Advanced Teacher Training, Nepal

I’m delighted to be joining Heather Elton and her students in Nepal in Autumn 2020. Here’s some of Heather’s write-up for the course:

The training focuses on spiritual practice and is truly transformative – you’ll experience an authentic process that encourages you look at your own reality, takes you deeper in your own practice, and refines your skills to teach yoga.

This is a 300-hour training for people have completed a 200-hour TTC for a total of 500 hours.

A DOGMA FREE training with interesting, innovative teachers, all of whom are serious yoga practitioners with global reputations:

  • Heather Elton (Asana Technique)
  • Ruth Westoby (Philosophy)
  • Westin Harris (Tantric Practice)
  • Kat Owens (Trauma Informed Yoga)
  • Nuria Reed (Vinyasa Yoga)
  • David Keil (Online Anatomy)
  • Plus guest teachings with Rinpoches and Nath yogis

Space is limited to 16 students. The course is accredited by Yoga Alliance USA  (300 hours). For more information please visit https://www.eltonyoga.com/nepal-yoga-teacher-training/.

These are the sessions that I will be offering:

Ruth Westoby, practitioner and PhD researcher in yoga studies, will lead sessions on history and philosophy. The sessions will survey the history of yoga, closely read the Amṛtasiddhi, debate controversial issues in contemporary yoga, and engage with material culture.

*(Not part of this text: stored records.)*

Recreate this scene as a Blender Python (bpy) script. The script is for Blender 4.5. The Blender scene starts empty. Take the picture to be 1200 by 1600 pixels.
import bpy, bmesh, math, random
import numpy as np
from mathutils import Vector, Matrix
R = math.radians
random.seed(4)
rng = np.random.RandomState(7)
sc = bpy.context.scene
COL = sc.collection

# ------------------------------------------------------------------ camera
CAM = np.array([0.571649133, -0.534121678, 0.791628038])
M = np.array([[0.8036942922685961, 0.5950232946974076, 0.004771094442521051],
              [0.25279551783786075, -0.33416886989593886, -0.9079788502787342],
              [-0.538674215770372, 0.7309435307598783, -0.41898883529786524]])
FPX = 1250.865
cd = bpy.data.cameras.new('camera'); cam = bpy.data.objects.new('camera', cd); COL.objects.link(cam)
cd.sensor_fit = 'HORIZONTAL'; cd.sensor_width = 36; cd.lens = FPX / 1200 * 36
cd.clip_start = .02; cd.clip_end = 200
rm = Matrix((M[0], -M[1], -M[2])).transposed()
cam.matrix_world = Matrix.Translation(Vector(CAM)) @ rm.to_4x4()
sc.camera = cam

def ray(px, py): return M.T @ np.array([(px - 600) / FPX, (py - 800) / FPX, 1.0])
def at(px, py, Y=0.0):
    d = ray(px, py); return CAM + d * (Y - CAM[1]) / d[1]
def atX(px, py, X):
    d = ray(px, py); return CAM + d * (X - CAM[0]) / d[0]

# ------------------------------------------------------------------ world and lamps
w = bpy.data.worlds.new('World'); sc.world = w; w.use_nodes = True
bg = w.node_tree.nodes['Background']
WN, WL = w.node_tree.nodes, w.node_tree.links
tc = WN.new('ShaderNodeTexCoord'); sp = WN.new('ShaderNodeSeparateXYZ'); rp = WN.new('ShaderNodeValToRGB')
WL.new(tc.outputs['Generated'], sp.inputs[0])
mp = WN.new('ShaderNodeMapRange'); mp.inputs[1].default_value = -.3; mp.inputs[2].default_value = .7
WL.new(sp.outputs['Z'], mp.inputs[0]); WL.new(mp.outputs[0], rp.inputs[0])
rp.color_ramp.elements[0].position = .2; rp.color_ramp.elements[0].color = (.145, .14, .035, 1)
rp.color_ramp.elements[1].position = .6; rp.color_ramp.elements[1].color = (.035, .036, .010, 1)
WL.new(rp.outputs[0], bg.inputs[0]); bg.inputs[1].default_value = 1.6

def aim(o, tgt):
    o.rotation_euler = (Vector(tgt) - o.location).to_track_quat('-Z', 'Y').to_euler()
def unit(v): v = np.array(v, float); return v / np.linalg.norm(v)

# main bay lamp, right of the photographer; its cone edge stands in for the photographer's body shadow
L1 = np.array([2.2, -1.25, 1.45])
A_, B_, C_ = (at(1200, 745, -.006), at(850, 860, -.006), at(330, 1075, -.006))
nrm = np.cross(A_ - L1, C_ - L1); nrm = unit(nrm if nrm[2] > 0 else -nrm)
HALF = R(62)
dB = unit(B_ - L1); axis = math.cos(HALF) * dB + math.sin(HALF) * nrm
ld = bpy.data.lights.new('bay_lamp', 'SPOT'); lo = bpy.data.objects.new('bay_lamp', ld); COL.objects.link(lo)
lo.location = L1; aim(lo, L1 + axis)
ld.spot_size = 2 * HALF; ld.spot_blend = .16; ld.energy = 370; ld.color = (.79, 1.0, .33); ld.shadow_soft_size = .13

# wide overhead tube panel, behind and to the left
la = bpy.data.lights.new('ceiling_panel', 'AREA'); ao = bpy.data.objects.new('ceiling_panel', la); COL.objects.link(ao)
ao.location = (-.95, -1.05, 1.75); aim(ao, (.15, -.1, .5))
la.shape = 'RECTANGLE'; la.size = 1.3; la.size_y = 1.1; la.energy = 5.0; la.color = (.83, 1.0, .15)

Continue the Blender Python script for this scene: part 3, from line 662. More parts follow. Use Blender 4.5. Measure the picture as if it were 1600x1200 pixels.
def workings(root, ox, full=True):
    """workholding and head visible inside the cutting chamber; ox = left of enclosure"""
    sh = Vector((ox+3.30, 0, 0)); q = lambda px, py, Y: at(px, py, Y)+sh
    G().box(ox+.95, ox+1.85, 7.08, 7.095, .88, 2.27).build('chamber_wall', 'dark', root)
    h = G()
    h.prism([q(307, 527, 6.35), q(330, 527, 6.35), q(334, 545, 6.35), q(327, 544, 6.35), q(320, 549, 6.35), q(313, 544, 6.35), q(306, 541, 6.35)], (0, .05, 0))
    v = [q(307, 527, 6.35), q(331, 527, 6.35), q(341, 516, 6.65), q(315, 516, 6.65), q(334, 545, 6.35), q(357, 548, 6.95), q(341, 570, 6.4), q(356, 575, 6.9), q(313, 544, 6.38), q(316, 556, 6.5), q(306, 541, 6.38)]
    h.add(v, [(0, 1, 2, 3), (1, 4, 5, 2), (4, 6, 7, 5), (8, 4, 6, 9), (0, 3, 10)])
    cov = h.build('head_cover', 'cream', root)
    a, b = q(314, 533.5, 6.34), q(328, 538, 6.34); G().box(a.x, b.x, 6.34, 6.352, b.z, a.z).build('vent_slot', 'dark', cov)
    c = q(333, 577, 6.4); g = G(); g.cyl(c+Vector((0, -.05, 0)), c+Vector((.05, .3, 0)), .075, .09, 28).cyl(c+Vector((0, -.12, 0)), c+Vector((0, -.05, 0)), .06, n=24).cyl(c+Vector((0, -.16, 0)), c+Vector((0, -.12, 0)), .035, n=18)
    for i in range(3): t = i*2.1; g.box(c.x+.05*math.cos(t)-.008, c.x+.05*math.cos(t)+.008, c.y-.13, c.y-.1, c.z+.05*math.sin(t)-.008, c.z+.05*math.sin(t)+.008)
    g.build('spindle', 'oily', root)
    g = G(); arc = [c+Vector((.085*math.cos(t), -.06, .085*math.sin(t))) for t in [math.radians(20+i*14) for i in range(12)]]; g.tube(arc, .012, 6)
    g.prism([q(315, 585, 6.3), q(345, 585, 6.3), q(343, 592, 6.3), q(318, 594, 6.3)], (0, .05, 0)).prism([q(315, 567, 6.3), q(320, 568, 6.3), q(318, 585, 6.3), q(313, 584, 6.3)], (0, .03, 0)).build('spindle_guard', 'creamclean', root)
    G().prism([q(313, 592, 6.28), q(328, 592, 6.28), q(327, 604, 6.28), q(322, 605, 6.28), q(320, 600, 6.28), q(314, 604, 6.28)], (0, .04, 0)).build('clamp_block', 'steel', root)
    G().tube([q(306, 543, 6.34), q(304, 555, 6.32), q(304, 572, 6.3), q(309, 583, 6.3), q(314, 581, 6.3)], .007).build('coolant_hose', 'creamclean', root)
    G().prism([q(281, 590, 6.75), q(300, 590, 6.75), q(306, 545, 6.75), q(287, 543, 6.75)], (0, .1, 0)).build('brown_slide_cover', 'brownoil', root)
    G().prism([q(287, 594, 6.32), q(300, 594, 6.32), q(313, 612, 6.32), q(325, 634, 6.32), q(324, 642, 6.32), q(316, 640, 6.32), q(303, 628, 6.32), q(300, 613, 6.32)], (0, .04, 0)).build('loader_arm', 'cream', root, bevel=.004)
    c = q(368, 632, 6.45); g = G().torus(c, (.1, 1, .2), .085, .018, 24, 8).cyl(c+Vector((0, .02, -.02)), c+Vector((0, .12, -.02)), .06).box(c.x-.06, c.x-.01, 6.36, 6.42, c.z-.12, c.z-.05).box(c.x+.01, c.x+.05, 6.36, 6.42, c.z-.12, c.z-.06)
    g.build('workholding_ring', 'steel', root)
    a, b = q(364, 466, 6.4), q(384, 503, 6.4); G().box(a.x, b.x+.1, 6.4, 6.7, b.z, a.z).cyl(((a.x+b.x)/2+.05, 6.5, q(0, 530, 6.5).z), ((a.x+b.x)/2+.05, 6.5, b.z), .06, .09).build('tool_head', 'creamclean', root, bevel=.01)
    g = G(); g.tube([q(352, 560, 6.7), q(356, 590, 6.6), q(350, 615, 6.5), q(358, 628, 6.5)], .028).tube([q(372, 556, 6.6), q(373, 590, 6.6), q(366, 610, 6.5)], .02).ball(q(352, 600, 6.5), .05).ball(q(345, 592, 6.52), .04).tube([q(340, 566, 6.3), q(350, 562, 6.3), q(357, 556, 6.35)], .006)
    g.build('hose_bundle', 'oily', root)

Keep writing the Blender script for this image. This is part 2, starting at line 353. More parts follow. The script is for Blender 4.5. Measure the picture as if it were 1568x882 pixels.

Ruth will present a clear chronological timeframe of key moments in the history of yoga from the Vedas to modern global forms of yoga. This timeframe will historicise and conceptualise key tenets of thought such as karma (causal action), saṃsāra (the round of rebirth), duḥkha (unsatisfactoriness) and mokṣa (liberation), and dualism and non-dualism.

The 11th-century Amṛtasiddhi is the earliest text to teach the techniques of haṭhayoga. Ruth will orientate the text within its tantric Buddhist roots and Śaiva reworkings (drawing on the work of James Mallinson) and offer a close reading of passages on the yogic body, techniques, and liberation in the world.

Ruth invites you to discuss keys controversies in the practice, teaching and study of yoga in the modern world: the sacred and the secular, abuse and sex, cultural appropriation and identity politics, and conceptualisations and representations of the body.

Ruth will lead the group around the Patan Museum and adjacent sites to explore how abstract teachings are articulated in material artefacts.